Ser ou estar, eis a questão nas democracias

Um dos primeiros estranhamentos para quem começa a estudar inglês é em relação ao verbo to be. Como uma ação pode expressar ao mesmo tempo duas ideias distintas: “ser” e “estar”? Como saber com exatidão se algo “é” ou “está”? Mas o incômodo com o ser-estar da língua inglesa talvez ajude a explicar por que britânicos e norte-americanos foram pioneiros da democracia moderna. Vale lembrar que a Inglaterra é o berço da Magna Carta (lei que, em 1215, limitou os poderes dos monarcas) e que os Estados Unidos influenciaram o mundo com suas instituições democráticas.

É impossível pensar fora da linguagem. A estrutura das línguas estabelece os limites do raciocínio. E muitas vezes o direciona. O verbo to be implica que nunca se “é” permanentemente. Nele, sempre há uma ponta de inconstância no “ser”, uma mudança em potencial, expressa na possibilidade de simplesmente “estar”.

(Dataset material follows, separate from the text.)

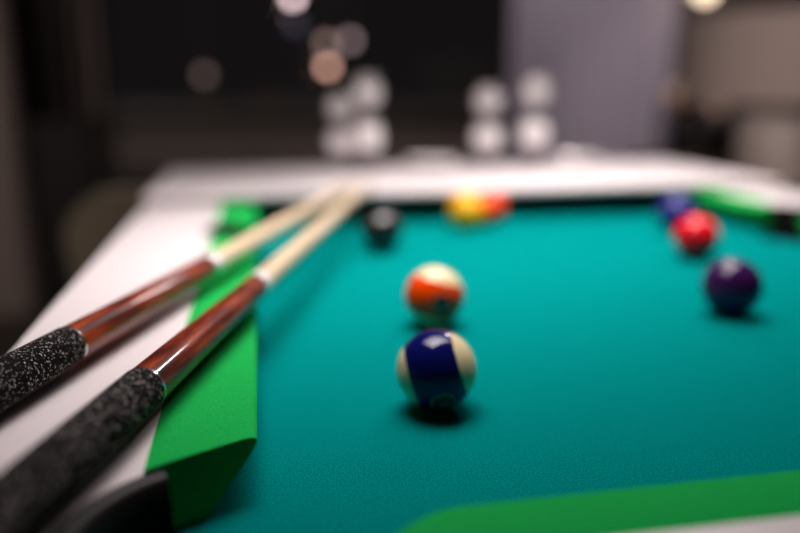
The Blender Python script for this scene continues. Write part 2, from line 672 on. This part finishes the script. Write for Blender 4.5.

A ideia de uma forma de governo imutável, que “é” em absoluto, embute a semente do autoritarismo

Essa forma de expressão e pensamento talvez tenha preparado os falantes de inglês para conceber e aceitar os regimes democráticos modernos antes dos demais povos. Na vida democrática, afinal, nada é para sempre. Governos têm prazo de validade, mudam. O poder político não é de ninguém em particular. Simplesmente está com alguém; é provisório. A própria democracia está sempre aberta a mudanças. E não raras vezes se aperfeiçoa. Mas também corre o risco de retroceder. Dizem, enfim, que a democracia não é um regime acabado, mas em permanente construção. Portanto, nesse sentido, ela não “é”. Tão somente “está”.

Por outro lado, a ideia de uma forma de governo imutável, que “é” em absoluto, embute a semente do autoritarismo. Aquilo que “é” em definitivo não pode ser mudado. Vira dogma. E a história mostra que todos os dogmas têm defensores que estão dispostos a oprimir e a matar para defendê-los.

Não é preciso, contudo, viver sob uma ditadura para sentir os efeitos negativos da concepção de que há um “ser” permanente na política. No país do “você sabe com quem está falando?”, grassa a mentalidade de que há privilégios destinados a determinadas pessoas simplesmente porque elas são mais do que as outras (mais ricas, mais famosas, mais poderosas, mais influentes) – como se tudo isso não fosse circunstancial. Para elas, a democracia é uma ameaça: a de deixar de ser.

Mas é nesse ponto que as democracias impõem um dos seus princípios basilares: a liberdade individual, que também tem muito do espírito do ser-estar da língua inglesa. E isso não tem implicações apenas políticas, mas também existenciais. A liberdade faz com que os papéis sociais tradicionais sejam passíveis de mudança. Pode-se optar por não ser o que a sociedade espera de si. Cada qual pode construir-se. Inventar-se. Mudar. Ser livre é saber que não é preciso ser o mesmo a vida inteira. É saber que simplesmente pode-se estar, e depois não estar mais.